---------- Dataset excerpt ----------

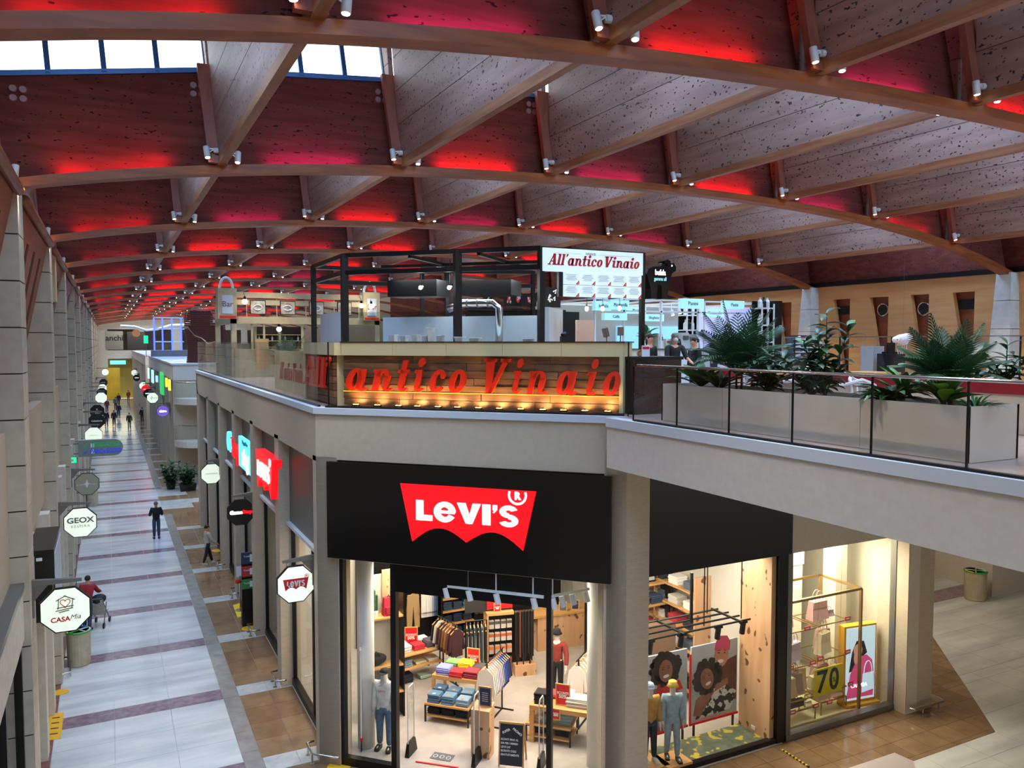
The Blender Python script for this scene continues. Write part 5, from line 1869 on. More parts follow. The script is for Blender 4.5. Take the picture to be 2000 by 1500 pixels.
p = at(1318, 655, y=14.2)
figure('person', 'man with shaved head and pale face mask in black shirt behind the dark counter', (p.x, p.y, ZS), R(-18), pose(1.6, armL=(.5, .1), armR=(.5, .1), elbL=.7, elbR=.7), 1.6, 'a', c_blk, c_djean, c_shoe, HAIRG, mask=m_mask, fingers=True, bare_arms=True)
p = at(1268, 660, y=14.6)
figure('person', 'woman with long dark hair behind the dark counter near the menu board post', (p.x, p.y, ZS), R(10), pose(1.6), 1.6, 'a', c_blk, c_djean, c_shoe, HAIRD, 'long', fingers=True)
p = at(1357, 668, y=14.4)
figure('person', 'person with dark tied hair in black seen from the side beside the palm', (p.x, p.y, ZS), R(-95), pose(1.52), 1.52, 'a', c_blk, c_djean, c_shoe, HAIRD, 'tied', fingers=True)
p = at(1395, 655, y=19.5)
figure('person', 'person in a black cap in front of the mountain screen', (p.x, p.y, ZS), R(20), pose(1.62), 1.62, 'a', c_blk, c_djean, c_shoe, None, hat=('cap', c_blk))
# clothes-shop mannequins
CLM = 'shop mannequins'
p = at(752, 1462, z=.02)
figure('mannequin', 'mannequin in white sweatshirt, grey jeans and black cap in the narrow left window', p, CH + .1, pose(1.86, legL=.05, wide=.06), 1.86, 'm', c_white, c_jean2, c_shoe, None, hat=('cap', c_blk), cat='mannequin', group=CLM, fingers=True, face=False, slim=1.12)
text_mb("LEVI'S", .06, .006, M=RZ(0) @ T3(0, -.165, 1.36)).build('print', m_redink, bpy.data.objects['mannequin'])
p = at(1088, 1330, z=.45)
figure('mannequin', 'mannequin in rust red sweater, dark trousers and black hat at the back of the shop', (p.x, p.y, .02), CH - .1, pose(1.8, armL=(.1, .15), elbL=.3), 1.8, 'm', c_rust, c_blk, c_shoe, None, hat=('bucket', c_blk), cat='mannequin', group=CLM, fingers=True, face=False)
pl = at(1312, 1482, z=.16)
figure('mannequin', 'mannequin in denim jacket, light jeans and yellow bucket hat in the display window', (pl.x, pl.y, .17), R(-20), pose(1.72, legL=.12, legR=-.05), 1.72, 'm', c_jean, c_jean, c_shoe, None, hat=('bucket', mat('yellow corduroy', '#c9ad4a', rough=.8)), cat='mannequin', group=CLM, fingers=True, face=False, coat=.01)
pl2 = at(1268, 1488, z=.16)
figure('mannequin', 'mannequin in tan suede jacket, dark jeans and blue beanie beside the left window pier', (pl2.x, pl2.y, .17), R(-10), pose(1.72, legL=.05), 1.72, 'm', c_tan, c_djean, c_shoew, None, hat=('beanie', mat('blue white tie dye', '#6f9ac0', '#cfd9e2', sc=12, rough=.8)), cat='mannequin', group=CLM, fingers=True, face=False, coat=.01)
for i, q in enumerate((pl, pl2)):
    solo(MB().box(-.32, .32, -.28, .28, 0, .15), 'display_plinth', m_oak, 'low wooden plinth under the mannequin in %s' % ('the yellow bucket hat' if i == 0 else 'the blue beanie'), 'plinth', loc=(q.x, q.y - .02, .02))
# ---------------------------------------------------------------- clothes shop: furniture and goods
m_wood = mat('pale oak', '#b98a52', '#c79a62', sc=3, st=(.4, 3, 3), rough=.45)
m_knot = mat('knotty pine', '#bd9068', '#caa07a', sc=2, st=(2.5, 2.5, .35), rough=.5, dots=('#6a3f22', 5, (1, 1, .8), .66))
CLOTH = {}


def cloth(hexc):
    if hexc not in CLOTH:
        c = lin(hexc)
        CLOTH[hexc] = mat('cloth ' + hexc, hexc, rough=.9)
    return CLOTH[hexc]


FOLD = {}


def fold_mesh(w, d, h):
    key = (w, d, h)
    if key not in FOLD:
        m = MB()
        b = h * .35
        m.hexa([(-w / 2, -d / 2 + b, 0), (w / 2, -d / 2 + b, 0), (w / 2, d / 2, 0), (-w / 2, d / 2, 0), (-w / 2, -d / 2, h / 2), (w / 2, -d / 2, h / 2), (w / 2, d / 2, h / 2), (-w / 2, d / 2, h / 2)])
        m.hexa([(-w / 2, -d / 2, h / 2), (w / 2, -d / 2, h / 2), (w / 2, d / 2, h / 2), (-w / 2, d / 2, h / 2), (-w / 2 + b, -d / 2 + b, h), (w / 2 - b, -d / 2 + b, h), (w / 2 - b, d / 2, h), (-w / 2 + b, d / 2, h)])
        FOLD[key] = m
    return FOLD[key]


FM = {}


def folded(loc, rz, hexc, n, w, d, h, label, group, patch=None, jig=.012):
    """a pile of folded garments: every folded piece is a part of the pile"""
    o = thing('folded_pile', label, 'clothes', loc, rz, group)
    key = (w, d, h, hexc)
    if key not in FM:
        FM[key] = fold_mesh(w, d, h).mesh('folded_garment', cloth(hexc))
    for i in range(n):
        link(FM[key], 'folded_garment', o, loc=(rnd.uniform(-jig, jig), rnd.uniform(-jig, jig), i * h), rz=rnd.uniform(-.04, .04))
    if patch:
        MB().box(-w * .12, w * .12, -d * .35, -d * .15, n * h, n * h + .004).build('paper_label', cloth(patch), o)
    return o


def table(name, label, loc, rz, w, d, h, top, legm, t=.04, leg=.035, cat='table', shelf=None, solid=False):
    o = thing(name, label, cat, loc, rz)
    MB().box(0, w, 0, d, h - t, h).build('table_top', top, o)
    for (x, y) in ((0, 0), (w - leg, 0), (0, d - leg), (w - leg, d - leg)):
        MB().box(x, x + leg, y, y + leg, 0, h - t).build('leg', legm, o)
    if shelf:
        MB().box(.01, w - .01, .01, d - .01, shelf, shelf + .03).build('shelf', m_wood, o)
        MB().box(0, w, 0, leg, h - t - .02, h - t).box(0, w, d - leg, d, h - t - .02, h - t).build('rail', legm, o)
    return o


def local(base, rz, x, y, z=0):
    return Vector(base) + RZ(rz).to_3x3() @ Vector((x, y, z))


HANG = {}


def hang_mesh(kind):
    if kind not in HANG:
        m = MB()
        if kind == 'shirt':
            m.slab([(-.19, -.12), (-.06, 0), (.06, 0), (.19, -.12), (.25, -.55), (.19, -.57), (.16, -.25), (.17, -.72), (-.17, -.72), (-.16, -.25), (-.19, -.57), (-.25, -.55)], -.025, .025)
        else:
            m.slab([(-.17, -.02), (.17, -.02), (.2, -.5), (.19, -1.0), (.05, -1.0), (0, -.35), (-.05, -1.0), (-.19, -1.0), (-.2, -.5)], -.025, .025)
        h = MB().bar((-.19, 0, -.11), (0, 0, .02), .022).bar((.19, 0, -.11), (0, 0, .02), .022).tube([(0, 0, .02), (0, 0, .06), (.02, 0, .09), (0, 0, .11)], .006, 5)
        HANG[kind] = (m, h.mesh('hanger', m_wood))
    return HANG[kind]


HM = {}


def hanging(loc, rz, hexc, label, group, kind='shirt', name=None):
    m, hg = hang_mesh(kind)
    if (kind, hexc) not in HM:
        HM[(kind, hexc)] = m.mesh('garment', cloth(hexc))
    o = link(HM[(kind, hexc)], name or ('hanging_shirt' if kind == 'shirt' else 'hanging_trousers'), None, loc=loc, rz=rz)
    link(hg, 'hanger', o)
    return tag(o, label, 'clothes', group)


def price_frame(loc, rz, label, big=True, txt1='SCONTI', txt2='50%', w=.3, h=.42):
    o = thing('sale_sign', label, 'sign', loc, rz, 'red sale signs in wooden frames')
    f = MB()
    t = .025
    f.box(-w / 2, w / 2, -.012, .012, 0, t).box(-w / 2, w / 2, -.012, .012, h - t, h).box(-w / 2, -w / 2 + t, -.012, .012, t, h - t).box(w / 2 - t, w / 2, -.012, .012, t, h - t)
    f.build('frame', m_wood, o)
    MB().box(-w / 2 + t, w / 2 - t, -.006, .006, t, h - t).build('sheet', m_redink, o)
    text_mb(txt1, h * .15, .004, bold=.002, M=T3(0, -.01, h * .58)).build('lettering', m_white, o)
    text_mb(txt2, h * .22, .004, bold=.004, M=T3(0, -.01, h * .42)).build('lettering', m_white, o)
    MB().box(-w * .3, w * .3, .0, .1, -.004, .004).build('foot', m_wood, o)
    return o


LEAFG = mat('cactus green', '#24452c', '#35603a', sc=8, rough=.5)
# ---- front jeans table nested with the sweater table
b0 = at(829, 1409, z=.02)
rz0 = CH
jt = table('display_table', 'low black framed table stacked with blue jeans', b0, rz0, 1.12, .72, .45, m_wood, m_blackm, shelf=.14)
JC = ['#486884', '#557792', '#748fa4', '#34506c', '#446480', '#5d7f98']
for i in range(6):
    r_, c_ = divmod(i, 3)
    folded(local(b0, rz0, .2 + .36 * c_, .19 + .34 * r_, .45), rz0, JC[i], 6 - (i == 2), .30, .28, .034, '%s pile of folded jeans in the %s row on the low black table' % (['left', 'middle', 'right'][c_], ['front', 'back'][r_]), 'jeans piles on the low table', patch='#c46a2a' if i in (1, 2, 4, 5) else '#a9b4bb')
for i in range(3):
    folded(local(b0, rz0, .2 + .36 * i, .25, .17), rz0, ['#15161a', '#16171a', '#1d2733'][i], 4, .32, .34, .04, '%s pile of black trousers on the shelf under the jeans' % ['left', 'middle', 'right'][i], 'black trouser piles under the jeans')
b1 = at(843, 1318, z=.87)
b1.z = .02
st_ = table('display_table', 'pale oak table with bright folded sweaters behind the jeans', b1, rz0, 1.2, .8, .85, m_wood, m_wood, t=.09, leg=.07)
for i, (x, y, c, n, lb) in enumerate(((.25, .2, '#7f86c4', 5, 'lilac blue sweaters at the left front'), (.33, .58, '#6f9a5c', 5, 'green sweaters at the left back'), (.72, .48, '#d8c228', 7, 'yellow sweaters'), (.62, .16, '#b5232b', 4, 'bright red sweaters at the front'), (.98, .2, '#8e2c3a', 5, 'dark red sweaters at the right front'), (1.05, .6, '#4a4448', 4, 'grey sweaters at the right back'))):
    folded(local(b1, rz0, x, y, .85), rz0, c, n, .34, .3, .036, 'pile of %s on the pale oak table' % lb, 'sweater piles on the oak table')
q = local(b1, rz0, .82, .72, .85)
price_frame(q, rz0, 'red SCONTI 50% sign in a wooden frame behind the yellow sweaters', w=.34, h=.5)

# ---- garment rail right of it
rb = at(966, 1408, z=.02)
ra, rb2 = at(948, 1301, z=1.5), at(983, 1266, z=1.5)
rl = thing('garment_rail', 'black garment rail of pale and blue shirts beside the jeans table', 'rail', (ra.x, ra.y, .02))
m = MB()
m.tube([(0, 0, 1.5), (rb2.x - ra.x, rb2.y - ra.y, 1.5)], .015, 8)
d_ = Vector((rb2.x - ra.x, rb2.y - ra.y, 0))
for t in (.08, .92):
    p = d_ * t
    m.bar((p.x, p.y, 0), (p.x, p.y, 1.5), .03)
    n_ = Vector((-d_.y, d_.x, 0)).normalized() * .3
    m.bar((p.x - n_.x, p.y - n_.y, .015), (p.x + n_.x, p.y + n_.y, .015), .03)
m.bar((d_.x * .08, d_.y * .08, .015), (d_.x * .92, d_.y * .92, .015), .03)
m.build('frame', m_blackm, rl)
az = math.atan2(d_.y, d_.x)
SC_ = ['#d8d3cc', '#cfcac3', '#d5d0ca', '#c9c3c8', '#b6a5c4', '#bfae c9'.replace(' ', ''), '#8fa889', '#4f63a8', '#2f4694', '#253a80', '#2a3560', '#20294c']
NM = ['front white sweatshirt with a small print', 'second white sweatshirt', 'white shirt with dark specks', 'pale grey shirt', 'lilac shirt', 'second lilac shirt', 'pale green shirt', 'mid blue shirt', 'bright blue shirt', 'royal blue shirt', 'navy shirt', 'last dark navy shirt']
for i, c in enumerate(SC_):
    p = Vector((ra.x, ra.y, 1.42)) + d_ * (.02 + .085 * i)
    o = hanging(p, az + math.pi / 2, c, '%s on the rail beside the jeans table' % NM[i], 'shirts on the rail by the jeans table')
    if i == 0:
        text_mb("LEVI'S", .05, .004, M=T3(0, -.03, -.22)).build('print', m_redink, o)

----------

Description of the task
Copy out every line that includes the word "from".

Finished task
The Blender Python script for this scene continues. Write part 5, from line 1869 on. More parts follow. The script is for Blender 4.5. Take the picture to be 2000 by 1500 pixels.
figure('person', 'person with dark tied hair in black seen from the side beside the palm', (p.x, p.y, ZS), R(-95), pose(1.52), 1.52, 'a', c_blk, c_djean, c_shoe, HAIRD, 'tied', fingers=True)